### Goal of the exercise
Write out the whole listing again, exactly.

++++ Dataset extract

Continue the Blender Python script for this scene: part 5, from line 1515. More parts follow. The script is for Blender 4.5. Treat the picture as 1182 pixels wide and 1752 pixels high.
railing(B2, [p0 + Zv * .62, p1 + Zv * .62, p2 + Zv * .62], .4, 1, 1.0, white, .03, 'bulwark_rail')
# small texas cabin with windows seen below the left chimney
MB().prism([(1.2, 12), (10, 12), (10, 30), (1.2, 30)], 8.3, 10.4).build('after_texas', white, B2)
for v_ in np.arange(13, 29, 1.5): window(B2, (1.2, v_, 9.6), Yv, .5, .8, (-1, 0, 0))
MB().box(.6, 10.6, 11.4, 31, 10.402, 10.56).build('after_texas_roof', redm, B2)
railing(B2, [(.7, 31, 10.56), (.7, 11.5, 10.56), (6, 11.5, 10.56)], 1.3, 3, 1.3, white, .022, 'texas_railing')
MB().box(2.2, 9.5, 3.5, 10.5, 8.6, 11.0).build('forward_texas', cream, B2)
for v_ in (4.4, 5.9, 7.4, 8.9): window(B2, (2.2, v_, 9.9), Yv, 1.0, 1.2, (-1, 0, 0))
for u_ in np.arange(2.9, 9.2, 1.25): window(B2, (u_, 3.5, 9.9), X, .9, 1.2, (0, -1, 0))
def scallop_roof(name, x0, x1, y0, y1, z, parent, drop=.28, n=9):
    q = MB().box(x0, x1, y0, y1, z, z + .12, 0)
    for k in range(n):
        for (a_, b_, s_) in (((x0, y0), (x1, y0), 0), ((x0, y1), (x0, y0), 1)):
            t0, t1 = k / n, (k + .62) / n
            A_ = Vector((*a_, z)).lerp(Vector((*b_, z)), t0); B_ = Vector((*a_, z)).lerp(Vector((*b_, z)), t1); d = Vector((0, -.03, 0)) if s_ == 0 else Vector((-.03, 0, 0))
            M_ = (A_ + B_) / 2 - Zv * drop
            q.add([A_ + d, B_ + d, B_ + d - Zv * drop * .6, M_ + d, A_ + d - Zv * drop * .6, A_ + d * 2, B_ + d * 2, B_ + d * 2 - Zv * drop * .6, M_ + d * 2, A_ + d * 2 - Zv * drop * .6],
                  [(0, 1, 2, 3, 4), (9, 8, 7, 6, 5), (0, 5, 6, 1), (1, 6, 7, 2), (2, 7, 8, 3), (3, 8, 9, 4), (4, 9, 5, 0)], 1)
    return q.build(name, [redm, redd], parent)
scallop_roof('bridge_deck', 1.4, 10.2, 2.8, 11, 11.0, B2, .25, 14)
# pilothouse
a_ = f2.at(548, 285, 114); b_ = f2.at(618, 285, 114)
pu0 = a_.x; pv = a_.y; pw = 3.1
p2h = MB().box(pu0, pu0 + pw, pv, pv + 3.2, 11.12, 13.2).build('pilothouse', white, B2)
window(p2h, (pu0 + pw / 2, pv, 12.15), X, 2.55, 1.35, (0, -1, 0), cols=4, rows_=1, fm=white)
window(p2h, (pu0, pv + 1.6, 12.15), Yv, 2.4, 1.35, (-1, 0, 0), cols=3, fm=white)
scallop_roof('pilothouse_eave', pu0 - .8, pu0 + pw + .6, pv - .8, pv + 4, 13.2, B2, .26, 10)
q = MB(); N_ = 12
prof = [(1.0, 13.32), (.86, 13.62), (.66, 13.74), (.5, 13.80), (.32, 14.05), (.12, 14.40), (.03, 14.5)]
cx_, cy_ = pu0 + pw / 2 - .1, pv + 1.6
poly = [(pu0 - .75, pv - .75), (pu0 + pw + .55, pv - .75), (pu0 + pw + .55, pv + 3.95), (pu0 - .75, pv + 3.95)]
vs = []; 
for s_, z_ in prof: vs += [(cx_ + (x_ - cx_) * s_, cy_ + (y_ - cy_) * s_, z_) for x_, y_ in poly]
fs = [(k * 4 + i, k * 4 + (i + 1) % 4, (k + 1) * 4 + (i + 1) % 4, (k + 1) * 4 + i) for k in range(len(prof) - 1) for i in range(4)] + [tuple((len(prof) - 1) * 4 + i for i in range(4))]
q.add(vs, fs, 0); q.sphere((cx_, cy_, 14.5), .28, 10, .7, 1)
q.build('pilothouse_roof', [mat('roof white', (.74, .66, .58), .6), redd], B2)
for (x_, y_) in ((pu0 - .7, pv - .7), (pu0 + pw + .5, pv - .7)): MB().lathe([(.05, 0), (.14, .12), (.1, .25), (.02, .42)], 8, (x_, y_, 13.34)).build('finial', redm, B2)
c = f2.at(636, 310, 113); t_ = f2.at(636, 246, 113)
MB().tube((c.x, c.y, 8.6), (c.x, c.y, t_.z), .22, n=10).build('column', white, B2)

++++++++

### Output for this exercise
Continue the Blender Python script for this scene: part 5, from line 1515. More parts follow. The script is for Blender 4.5. Treat the picture as 1182 pixels wide and 1752 pixels high.
railing(B2, [p0 + Zv * .62, p1 + Zv * .62, p2 + Zv * .62], .4, 1, 1.0, white, .03, 'bulwark_rail')
# small texas cabin with windows seen below the left chimney
MB().prism([(1.2, 12), (10, 12), (10, 30), (1.2, 30)], 8.3, 10.4).build('after_texas', white, B2)
for v_ in np.arange(13, 29, 1.5): window(B2, (1.2, v_, 9.6), Yv, .5, .8, (-1, 0, 0))
MB().box(.6, 10.6, 11.4, 31, 10.402, 10.56).build('after_texas_roof', redm, B2)
railing(B2, [(.7, 31, 10.56), (.7, 11.5, 10.56), (6, 11.5, 10.56)], 1.3, 3, 1.3, white, .022, 'texas_railing')
MB().box(2.2, 9.5, 3.5, 10.5, 8.6, 11.0).build('forward_texas', cream, B2)
for v_ in (4.4, 5.9, 7.4, 8.9): window(B2, (2.2, v_, 9.9), Yv, 1.0, 1.2, (-1, 0, 0))
for u_ in np.arange(2.9, 9.2, 1.25): window(B2, (u_, 3.5, 9.9), X, .9, 1.2, (0, -1, 0))
def scallop_roof(name, x0, x1, y0, y1, z, parent, drop=.28, n=9):
    q = MB().box(x0, x1, y0, y1, z, z + .12, 0)
    for k in range(n):
        for (a_, b_, s_) in (((x0, y0), (x1, y0), 0), ((x0, y1), (x0, y0), 1)):
            t0, t1 = k / n, (k + .62) / n
            A_ = Vector((*a_, z)).lerp(Vector((*b_, z)), t0); B_ = Vector((*a_, z)).lerp(Vector((*b_, z)), t1); d = Vector((0, -.03, 0)) if s_ == 0 else Vector((-.03, 0, 0))
            M_ = (A_ + B_) / 2 - Zv * drop
            q.add([A_ + d, B_ + d, B_ + d - Zv * drop * .6, M_ + d, A_ + d - Zv * drop * .6, A_ + d * 2, B_ + d * 2, B_ + d * 2 - Zv * drop * .6, M_ + d * 2, A_ + d * 2 - Zv * drop * .6],
                  [(0, 1, 2, 3, 4), (9, 8, 7, 6, 5), (0, 5, 6, 1), (1, 6, 7, 2), (2, 7, 8, 3), (3, 8, 9, 4), (4, 9, 5, 0)], 1)
    return q.build(name, [redm, redd], parent)
scallop_roof('bridge_deck', 1.4, 10.2, 2.8, 11, 11.0, B2, .25, 14)
# pilothouse
a_ = f2.at(548, 285, 114); b_ = f2.at(618, 285, 114)
pu0 = a_.x; pv = a_.y; pw = 3.1
p2h = MB().box(pu0, pu0 + pw, pv, pv + 3.2, 11.12, 13.2).build('pilothouse', white, B2)
window(p2h, (pu0 + pw / 2, pv, 12.15), X, 2.55, 1.35, (0, -1, 0), cols=4, rows_=1, fm=white)
window(p2h, (pu0, pv + 1.6, 12.15), Yv, 2.4, 1.35, (-1, 0, 0), cols=3, fm=white)
scallop_roof('pilothouse_eave', pu0 - .8, pu0 + pw + .6, pv - .8, pv + 4, 13.2, B2, .26, 10)
q = MB(); N_ = 12
prof = [(1.0, 13.32), (.86, 13.62), (.66, 13.74), (.5, 13.80), (.32, 14.05), (.12, 14.40), (.03, 14.5)]
cx_, cy_ = pu0 + pw / 2 - .1, pv + 1.6
poly = [(pu0 - .75, pv - .75), (pu0 + pw + .55, pv - .75), (pu0 + pw + .55, pv + 3.95), (pu0 - .75, pv + 3.95)]
vs = []; 
for s_, z_ in prof: vs += [(cx_ + (x_ - cx_) * s_, cy_ + (y_ - cy_) * s_, z_) for x_, y_ in poly]
fs = [(k * 4 + i, k * 4 + (i + 1) % 4, (k + 1) * 4 + (i + 1) % 4, (k + 1) * 4 + i) for k in range(len(prof) - 1) for i in range(4)] + [tuple((len(prof) - 1) * 4 + i for i in range(4))]
q.add(vs, fs, 0); q.sphere((cx_, cy_, 14.5), .28, 10, .7, 1)
q.build('pilothouse_roof', [mat('roof white', (.74, .66, .58), .6), redd], B2)
for (x_, y_) in ((pu0 - .7, pv - .7), (pu0 + pw + .5, pv - .7)): MB().lathe([(.05, 0), (.14, .12), (.1, .25), (.02, .42)], 8, (x_, y_, 13.34)).build('finial', redm, B2)
c = f2.at(636, 310, 113); t_ = f2.at(636, 246, 113)
MB().tube((c.x, c.y, 8.6), (c.x, c.y, t_.z), .22, n=10).build('column', white, B2)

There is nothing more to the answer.